Whole Foods Boosts Amazon Online But There's Trouble In The Aisles

The good news for Amazon is that its Whole Foods acquisition has boosted its online grocery sales. The bad news is that some stores have been lean on some products and produce since the transition and both shoppers and employees are fed up about it, although it now appears the problem may not be of Amazon’s making.

“In 2017, Amazon earned 18% of U.S. online grocery sales, valued at $2 billion, according to Sandy, Utah-based ecommerce solutions firm One Click Retail’s latest report, ‘Amazon Grocery 2017 Review,’” Progressive Grocer reports. And “Whole Foods Market's 365 Everyday Value brand consistently held the No. 2 spot among the retailer's bestselling private labels (AmazonBasics held first place), earning an estimated $11 million in sales between late August, when it began selling through Amazon, and the end of the year.”

Business Insider’s Hayley Petersen, meanwhile, has been leading the reporting on the shortages on the shelves, starting with a piece early last month.

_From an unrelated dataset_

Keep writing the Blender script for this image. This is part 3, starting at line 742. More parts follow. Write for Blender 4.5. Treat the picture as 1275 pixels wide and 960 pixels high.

“In interviews with Business Insider and in social-media posts, dozens of shoppers have complained about finding bruised, discolored, tasteless, and rotten produce in Whole Foods stores from California to New York over the past couple of months,” Petersen wrote on Dec. 7. “Shoppers have also reported out-of-stock issues, saying it's impossible to find items that they've been buying at Whole Foods for years, such as frisée, loose carrots, and Brussels sprouts. Several said fruits and vegetables such as avocados are spoiling faster than usual.”

Then, last week, Petersen cited a Barclays research note published last week that confirmed the problems, saying the “out-of-stock issues could be a positive sign for Whole Foods, indicating higher shopper traffic. But the issues are also indicative of lost sales.”

Barclays, to be sure, also had been on Amazon’s case before that. 

After reading and quoting from Petersen’s first piece last month, Observer.com's John Bonazzo got his hands on a Barclay’s analysis “that noted many of the same issues. Barclays analysts visited several northeast Whole Foods on November 20 (the Monday before Thanksgiving) and made some troubling observations,” he writes.

“One of Barclays’ main complaints was that there were boxes thrown around the store — some of them were blocking aisles, and one even blocked the seafood counter.”

Yesterday, based on not-for-attribution discussions with seven Whole Foods employees, ranging from cashiers to managers, Petersen reported that “the problems began before the acquisition. They blame the shortages on a buying system called order-to-shelf that Whole Foods implemented across its stores early last year.”

As good as the system may sound on paper, the execution has been troublesome, as Petersen details, and it has led to widespread morale problems.

Inc.’s “Absurdly Driven” columnist Chris Matyszczyk observes that technology has a way to go before it really understands quixotic human beings — particularly, the way they shop.

“It sounds as if this is a classic use of technology to create efficiency. Yet human beings aren’t (yet) machines. They behave in sporadic, irrational, quite potty ways at times. Suddenly, there will be a communal craving for organic iceberg lettuce from Finland for no good reason whatsoever,” Matyszczyk writes.

“The technology isn't ready for that and the consequence is a denuded produce department. Whole aisles are now Whole Foods deserts.”

Nice quip, but it may be going a bit too far.

Pounding the pavement, the San Francisco Chronicle’s Jenna Lyons found some shoppers who were having problems getting their staples. Karma Quick-Panwala, for example, “walked out of a San Francisco Whole Foods on Thursday without the family’s go-to milk brand. Her husband drinks chai milk just about every morning, she said, and uses milk from the Straus Family Creamery to make it.” Isabelle Beekman noticed a shortage of Clover Milk after Christmas, and spinach has been spotty. Russell Kowick, who has been shopping for others as an Instacart employee for a week, tells his customers to forget about zucchinis or cucumbers.

But all-in-all, Lyons said, the “shelves seemed normally stocked” at the three San Francisco locations she checked out.

“One store leader at Franklin Street, who said employees were not authorized to speak, said that the shortage seemed to mainly affect East Coast locations,” she writes.